__What you have to do__.
Determine how many lines of the material hold the string "scene" and reply with only that number.

__Raw data__.
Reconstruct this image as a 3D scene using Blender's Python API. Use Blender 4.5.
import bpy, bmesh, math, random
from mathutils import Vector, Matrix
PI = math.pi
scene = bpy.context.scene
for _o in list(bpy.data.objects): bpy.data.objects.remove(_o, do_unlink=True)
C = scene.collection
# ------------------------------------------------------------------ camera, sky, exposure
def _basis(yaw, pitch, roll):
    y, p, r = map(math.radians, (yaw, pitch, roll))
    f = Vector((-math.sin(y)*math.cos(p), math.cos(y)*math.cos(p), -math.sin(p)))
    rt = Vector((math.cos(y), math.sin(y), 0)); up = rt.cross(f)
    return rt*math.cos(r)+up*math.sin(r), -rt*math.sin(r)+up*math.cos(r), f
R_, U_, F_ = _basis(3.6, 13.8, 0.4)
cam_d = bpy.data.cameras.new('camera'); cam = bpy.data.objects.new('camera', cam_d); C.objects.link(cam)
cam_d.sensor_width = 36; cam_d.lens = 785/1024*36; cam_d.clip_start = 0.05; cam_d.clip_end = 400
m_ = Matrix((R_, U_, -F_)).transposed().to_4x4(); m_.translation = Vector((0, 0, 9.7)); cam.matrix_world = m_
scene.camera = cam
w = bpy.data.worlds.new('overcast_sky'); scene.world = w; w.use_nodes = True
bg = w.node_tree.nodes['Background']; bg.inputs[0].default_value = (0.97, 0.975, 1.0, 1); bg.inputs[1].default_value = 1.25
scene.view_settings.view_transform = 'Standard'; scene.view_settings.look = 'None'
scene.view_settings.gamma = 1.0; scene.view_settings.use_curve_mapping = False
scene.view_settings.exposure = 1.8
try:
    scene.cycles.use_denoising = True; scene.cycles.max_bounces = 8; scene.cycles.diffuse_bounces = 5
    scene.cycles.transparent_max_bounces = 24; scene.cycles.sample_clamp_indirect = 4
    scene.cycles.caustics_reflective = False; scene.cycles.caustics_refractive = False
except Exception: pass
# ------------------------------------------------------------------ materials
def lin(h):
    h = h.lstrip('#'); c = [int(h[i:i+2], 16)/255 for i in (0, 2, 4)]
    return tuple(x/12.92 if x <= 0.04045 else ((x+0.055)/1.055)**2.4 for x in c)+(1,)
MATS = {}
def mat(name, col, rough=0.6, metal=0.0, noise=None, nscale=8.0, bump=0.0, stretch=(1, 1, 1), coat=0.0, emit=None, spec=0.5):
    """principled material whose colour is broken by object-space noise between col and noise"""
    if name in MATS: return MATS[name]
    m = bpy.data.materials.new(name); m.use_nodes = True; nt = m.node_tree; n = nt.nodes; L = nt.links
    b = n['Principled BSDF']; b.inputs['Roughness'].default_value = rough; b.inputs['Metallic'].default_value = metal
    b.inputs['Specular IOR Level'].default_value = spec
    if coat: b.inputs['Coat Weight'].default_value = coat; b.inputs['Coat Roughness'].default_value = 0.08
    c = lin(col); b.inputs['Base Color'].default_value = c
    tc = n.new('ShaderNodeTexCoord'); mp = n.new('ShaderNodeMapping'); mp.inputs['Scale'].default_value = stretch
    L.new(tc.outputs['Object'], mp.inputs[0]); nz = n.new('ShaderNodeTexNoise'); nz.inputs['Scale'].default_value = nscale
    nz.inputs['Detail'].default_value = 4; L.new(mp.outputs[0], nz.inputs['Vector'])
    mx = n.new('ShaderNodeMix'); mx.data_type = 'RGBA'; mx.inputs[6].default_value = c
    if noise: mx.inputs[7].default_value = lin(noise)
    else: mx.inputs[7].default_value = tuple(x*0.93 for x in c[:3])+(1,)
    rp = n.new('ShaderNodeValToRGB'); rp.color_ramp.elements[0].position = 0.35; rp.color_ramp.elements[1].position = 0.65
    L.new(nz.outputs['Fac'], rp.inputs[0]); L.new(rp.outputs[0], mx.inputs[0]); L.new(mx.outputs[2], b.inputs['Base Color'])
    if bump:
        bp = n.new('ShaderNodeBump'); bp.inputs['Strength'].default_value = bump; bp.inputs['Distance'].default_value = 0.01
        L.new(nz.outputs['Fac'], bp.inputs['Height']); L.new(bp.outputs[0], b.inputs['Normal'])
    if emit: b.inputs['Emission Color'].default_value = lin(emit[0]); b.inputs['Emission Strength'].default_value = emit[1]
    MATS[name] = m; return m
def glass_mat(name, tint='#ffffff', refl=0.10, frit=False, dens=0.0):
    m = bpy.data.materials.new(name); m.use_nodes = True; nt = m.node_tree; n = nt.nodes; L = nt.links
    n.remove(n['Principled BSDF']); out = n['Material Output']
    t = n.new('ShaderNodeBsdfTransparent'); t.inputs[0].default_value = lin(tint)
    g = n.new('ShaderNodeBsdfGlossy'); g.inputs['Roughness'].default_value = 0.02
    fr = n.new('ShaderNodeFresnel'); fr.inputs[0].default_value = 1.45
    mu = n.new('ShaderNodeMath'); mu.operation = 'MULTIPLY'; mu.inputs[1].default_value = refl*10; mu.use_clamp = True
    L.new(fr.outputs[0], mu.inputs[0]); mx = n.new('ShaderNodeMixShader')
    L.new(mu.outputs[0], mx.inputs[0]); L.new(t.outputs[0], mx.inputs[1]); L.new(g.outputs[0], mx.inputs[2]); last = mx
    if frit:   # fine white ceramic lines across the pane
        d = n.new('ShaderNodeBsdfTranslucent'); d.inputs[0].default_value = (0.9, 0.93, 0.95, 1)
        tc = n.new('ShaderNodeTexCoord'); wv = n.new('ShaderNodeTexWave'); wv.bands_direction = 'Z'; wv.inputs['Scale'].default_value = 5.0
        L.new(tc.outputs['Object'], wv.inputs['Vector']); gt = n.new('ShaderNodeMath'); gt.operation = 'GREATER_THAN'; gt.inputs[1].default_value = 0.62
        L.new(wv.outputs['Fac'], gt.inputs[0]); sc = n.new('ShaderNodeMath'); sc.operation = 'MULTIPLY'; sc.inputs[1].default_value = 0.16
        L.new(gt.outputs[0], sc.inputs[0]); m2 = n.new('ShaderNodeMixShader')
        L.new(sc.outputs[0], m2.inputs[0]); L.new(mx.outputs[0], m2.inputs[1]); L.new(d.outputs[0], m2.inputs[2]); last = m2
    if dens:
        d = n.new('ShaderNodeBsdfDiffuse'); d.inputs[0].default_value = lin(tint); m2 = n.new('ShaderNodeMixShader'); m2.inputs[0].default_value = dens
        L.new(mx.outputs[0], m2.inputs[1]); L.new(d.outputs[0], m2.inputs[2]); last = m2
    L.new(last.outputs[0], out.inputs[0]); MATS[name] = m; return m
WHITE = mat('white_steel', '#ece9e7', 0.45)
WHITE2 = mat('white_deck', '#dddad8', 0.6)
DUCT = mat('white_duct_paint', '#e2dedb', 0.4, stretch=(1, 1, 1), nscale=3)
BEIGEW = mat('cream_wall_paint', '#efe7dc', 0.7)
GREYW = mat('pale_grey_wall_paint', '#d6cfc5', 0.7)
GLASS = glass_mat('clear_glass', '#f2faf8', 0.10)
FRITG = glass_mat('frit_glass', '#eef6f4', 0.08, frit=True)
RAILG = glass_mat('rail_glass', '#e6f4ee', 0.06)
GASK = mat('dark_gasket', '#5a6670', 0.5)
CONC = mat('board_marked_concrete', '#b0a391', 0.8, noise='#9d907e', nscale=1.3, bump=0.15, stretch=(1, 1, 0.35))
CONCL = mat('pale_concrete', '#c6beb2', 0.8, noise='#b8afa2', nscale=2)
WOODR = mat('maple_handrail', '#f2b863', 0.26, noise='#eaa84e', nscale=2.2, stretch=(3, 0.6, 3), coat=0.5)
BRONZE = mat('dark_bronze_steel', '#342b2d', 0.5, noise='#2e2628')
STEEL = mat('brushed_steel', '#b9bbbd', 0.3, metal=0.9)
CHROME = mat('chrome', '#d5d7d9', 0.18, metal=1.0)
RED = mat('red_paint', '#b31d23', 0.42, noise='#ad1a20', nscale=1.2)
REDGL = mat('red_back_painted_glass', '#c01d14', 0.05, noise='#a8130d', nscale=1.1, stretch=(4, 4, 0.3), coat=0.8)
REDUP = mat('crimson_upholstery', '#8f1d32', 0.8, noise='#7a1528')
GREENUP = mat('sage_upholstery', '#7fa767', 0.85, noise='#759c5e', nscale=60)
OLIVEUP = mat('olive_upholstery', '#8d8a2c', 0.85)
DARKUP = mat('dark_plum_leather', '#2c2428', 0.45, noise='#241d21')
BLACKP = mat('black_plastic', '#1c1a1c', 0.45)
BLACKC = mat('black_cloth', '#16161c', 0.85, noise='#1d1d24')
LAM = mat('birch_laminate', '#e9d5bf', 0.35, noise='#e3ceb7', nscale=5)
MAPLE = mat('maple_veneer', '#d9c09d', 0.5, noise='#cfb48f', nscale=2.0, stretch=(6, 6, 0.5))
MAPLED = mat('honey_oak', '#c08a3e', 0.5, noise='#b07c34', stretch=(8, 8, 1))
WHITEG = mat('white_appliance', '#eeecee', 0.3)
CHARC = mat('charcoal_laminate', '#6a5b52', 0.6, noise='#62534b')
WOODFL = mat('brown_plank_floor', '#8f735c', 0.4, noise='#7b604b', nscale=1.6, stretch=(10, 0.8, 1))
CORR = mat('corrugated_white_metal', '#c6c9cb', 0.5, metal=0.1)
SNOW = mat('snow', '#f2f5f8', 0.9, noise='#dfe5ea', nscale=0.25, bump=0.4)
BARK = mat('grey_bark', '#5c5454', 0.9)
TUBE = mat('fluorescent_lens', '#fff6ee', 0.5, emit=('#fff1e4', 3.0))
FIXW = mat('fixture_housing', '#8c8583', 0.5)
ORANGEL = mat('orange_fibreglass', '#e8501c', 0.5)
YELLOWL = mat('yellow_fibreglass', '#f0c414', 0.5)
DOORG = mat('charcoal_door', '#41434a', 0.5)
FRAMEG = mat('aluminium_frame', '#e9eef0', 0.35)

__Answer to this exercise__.
11